Types of Car Clutch Faces
Full Circle Driven Plate: This is what was most originally installed in your car. It is also the most common replacement clutch. These are very substantial items. There is a lot of material and engagement is really smooth. The downside is that they weigh a lot.
Paddle Driven Plate: These are also called puck or button clutches. They have lesser amounts of material on each paddle. When you only put the clutch material on the winged pucks you save a lot of weight. This means that the clamping load is concentrated into a smaller area though which can make the clutch grabbier.
General Car Clutch Replacement Tips and Suggestions
- When replacing a clutch always replace both the pressure plate and disc assembly, never use a new disc with a worn pressure plate.
- General installation tip: if oil is present on the old clutch assembly, the leak must be corrected before installing a new clutch assembly. Often, it will be your rear main seal, be sure to check this as now would be a great time to replace it.
- If you are not replacing your flywheel, it should be resurfaced to the original specifications, this will insure proper, trouble-free clutch performance and operation.
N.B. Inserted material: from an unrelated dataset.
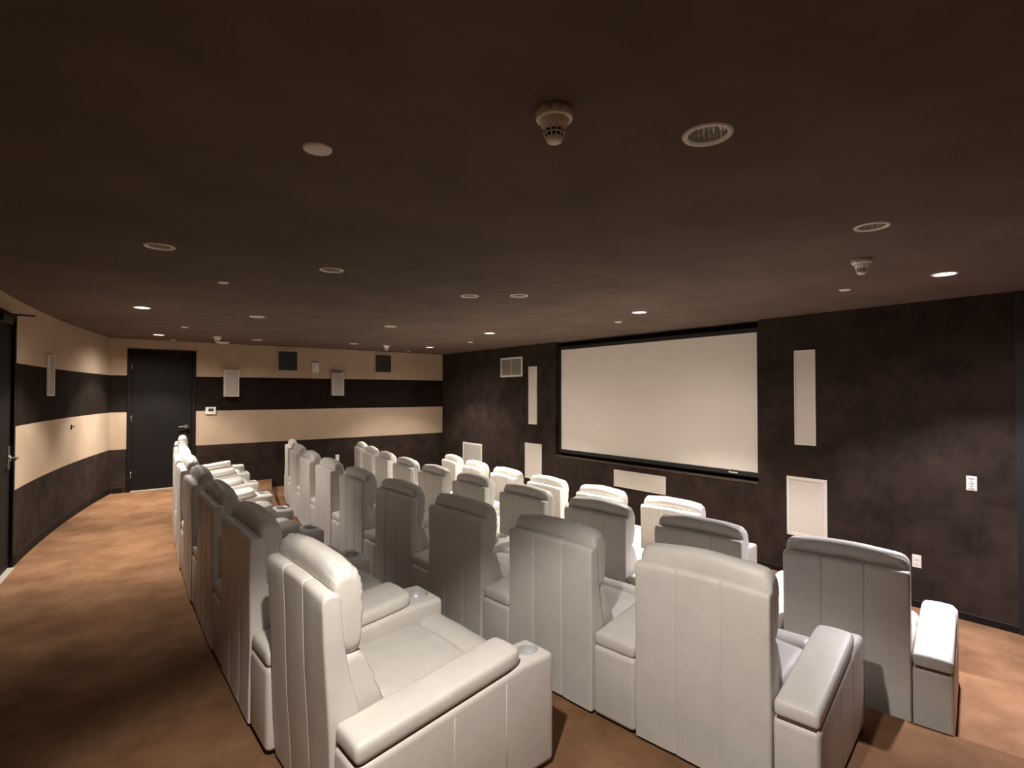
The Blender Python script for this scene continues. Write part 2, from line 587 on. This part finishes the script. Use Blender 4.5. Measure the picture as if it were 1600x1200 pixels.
for i, (x, y, st, lab) in enumerate(CANS):
    t = thing('recessed_downlight', lab, 'ceiling light', (x, y, CEIL), random.uniform(0, 6), 'recessed ceiling downlights')
    for nme, me in (('trim_ring', ME_RING), ('reflector', ME_REF), ('lamp', {'dim': ME_LAMP_FILL, 'on': ME_LIT, 'cool': ME_COOL}[st])):
        o = bpy.data.objects.new(nme, me)
        COL.objects.link(o)
        o.parent = t
    if st == 'dim':
        spot(t, FILL_W[i], 150, 1.0, WARM)  # weak fill light added in fittings taken as unlit
    else:
        c = (0.93, 0.88, 0.95) if st == 'cool' else WARM
        near = i == 16
        front = i in (7, 11)          # the two above the front row burn brighter
        sp = spot(t, NARROW_W * (1.3 if near else 1.25 if front else 1.7 if st == 'cool' else 1.0), 92 if near else 96 if front else 106, 0.30 if near else 0.38, c)
        if near:                       # beam tilt added to light the seats and darken the aisle floor
            t.rotation_euler = (0, 0, 0)
            sp.rotation_euler = Vector((0.197, 0.062, -0.978)).to_track_quat('-Z', 'Y').to_euler()
        else:
            spot(t, CORE_W * (1.7 if front else 1.9 if st == 'cool' else 1.0), 76, 1.0, c)
        spot(t, SPILL_W[i], 158, 1.0, c)

# ------------------------------------------------------------------ round white ceiling covers
COVERS = [
    (0.626, 1.972, 0.052, 'large round white blank cover on the ceiling, left of the light streak centre'),
    (5.128, 1.861, 0.045, 'round white ceiling cover left of the bluish lit downlight'),
    (0.786, 4.848, 0.045, 'round white ceiling cover above the back row between two chrome downlights'),
    (5.199, 4.484, 0.045, 'small round white cover beside the lit downlight above the screen'),
    (0.916, 8.482, 0.045, 'small white ceiling cover between the two lit aisle downlights'),
    (5.199, 7.886, 0.045, 'small white ceiling cover above the front wall air vent'),
    (5.265, 10.403, 0.045, 'small white ceiling cover nearest the far right room corner'),
    (0.99, 10.70, 0.045, 'small white ceiling cover right above the far wall door'),
]
COVERS[0] = (*COVERS[0][:3], 'largest round white blank cover plate, on the ceiling above the back row')
cov = lathe(bmesh.new(), [(0, -0.010), (0.036, -0.009), (0.043, -0.006), (0.045, 0.0), (0.0, 0.0)], 36)
c0 = obj('cover_plate', cov, WHITEP, auto=50)
ME_COV = c0.data
bpy.data.objects.remove(c0)
for (x, y, r, lab) in COVERS:
    o = bpy.data.objects.new('sprinkler_cover', ME_COV)
    COL.objects.link(o)
    o.location = (x, y, CEIL)
    o.scale = (r / 0.045, r / 0.045, 1)
    o['label'] = lab
    o['category'] = 'sprinkler cover'
    o['group'] = 'round white ceiling covers'

# ------------------------------------------------------------------ smoke detectors
def detector(x, y, lab, s=1.0, marked=False):
    t = thing('smoke_detector', lab, 'smoke detector', (x, y, CEIL), 0, 'smoke detectors on the ceiling')
    obj('base', lathe(bmesh.new(), [(0.0, 0), (0.058, 0), (0.060, -0.004), (0.060, -0.030), (0.057, -0.037), (0.050, -0.040), (0, -0.040)], 48), WHITEP, t, auto=35)
    obj('head', lathe(bmesh.new(), [(0.048, -0.038), (0.047, -0.044), (0.036, -0.080), (0.0345, -0.081), (0.033, -0.0815), (0.0, -0.0815)], 48), WHITEP, t, auto=40)
    obj('sensor_core', lathe(bmesh.new(), [(0.030, -0.080), (0.0255, -0.112), (0.0, -0.112)], 32), BLACK, t, auto=40)
    bm = bmesh.new()
    def R(z):
        return 0.036 + (0.0255 - 0.036) * ((-0.080 - z) / 0.038)
    for k in range(12):
        a = 2 * pi * k / 12
        tube(bm, [(R(-0.078) * cos(a), R(-0.078) * sin(a), -0.078), (R(-0.118) * cos(a), R(-0.118) * sin(a), -0.118)], 0.0025, 6)
    for z in (-0.096,):
        lathe(bm, [(R(z) + 0.0022, z + 0.0022), (R(z) + 0.0022, z - 0.0022), (R(z) - 0.002, z - 0.0022), (R(z) - 0.002, z + 0.0022), (R(z) + 0.0022, z + 0.0022)], 48)
    obj('vent_cage', bm, WHITEP, t, auto=40)
    obj('nose_cap', lathe(bmesh.new(), [(0.0, -0.1105), (0.0285, -0.1105), (0.0275, -0.116), (0.024, -0.126), (0.019, -0.130), (0.0, -0.131)], 40), WHITEP, t, auto=40)
    if marked:
        bm = text_mesh('12  11', 0.022)
        # wrap the lettering around the base, facing the room's near end
        a0 = atan2(-y, -x)
        for v in bm.verts:
            px, py, pz = v.co
            a = a0 + px / 0.060
            rr = 0.0603 + pz
            v.co = Vector((rr * cos(a), rr * sin(a), -0.017 + py))
        obj('handwritten_mark', bm, INK, t, smooth=False)
    t.scale = (s, s, s * 0.78)
    return t
detector(1.14, 1.245, 'white smoke detector nearest the camera, with black marking on its base', 1.0, True)
detector(4.05, 1.367, 'white smoke detector at right, beside the bluish lit downlight')
detector(1.48, 9.55, 'white smoke detector near the far wall door, at upper left')
detector(4.26, 9.33, 'white smoke detector above the right dark vent of the far wall')
c9 = obj('ceiling_strobe', lathe(bmesh.new(), [(0, -0.03), (0.05, -0.028), (0.085, -0.02), (0.10, -0.006), (0.10, 0.0), (0, 0)], 36), WHITEP, auto=40, loc=(1.74, 10.62, CEIL))
c9['label'] = 'flat white ceiling disc where ceiling meets far wall, under the smoke detector'
c9['category'] = 'ceiling fixture'

# ------------------------------------------------------------------ projection screen
t = thing('projection_screen', 'large pale blank projection screen in a thin black frame', 'screen', (6.47, 5.12, 0.60))
SY0, SY1, SZ0, SZ1 = 3.338, 6.892, 0.662, 2.412
bm = bmesh.new()
f = 0.048
fy0, fy1, fz0, fz1 = SY0 - 0.035, SY1 + f, SZ0 - 0.058, SZ1 + 0.06
for (a, b, c, d) in ((fy0, SY0, fz0, fz1), (SY1, fy1, fz0, fz1), (SY0, SY1, fz0, SZ0), (SY0, SY1, SZ1, fz1)):
    box(bm, -0.012, 0.05, a - 5.12, b - 5.12, c - 0.60, d - 0.60, 0.002)
obj('frame', bm, BLACK, t, smooth=False)
obj('fabric', nb(0.0, 0.012, SY0 - 0.004 - 5.12, SY1 + 0.004 - 5.12, SZ0 - 0.004 - 0.6, SZ1 + 0.004 - 0.6), SCREENM, t, smooth=False)
bm = bmesh.new()
yy = 3.72
for k, (wd, hh) in enumerate(((0.020, 0.022), (0.012, 0.016), (0.014, 0.016), (0.013, 0.016), (0.012, 0.016), (0.014, 0.016), (0.010, 0.016))):
    box(bm, -0.0135, -0.012, yy - 5.12 - wd, yy - 5.12, 0.634 - 0.6 - 0.009, 0.634 - 0.6 - 0.009 + hh)
    yy -= wd + 0.004
obj('maker_badge', bm, WHITEP, t, smooth=False)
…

Before assembly, make sure the flywheel is clean of oil and grease. Brake cleaner works well.
- Make sure and replace the throw out bearing and pilot bushing/bearing to ensure trouble free performance of your new clutch.
- Always use a clutch alignment tool during installation to insure correct positioning of the pressure plate assembly, disc, and pilot bushing/bearing.
- Torque all pressure plate and flywheel assembly bolts to manufacturers specifications using a progressive crisscross pattern.
Finally
Choosing the correct car clutch for your application requires knowing the estimated torque your engine will produce. Once you have an estimate of the torque your engine is producing, we recommend choosing a clutch that will handle at least 10 percent over the torque output of the engine.